The consequences are well known: The Federal Constitutional Court ruled in July 1994, in the so-called “Out-of-Area” decision, that foreign deployments of the German military were constitutionally allowed, but only with the consent of parliament.

This decision broke the ice for all future foreign deployments of the military. Only 10 days after the ruling, the first mandates were granted for deployments in the Adriatic and in Bosnia-Herzegovina. This was followed by the systematic expansion of deployments, especially under the SPD-Green government of Gerhard Schröder and Joschka Fischer, above all the participation in the Kosovo War in 1999 and in Afghanistan in 2001. Today, German soldiers are active in Liberia, Mali, the Western Sahara, Sudan, South Sudan, Somalia, the Horn of Africa, Lebanon, Iraq, Turkey, in combat aircraft over the Baltics and on warships in the Mediterranean.

The latest decision of the Federal Constitutional Court is part of the return of German militarism to the world stage and conforms to the demands of the ruling class to “commit itself earlier, more decisively and substantially in matters of foreign and security policy,” as foreign minister Frank-Walter Steinmeier put it at the Munich Security Conference last year. Parliamentary approval has long been a thorn in the side of the German elite when it comes to the implementation of these goals.

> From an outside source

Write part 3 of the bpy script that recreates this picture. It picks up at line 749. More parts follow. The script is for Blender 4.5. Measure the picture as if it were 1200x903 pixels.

In April 2014, a commission was formed under the chairmanship of former defense minister Volker Rühe (CDU) dedicated to the “review and safeguarding of parliamentary law in the mandate of foreign deployments of the military.” A report submitted by the commission in July already recommended a “legislative clarification of the definition of deployment.” Among the matters to be clarified are, “which practically relevant types of deployment do not involve an armed operation and do not require the consent of parliament?” According to Rühe and Co., training missions and humanitarian missions do not require parliamentary consent.

With its latest ruling, the constitutional court goes a step further. It clearly states that, under certain conditions, even an armed operation no longer requires the approval of parliament.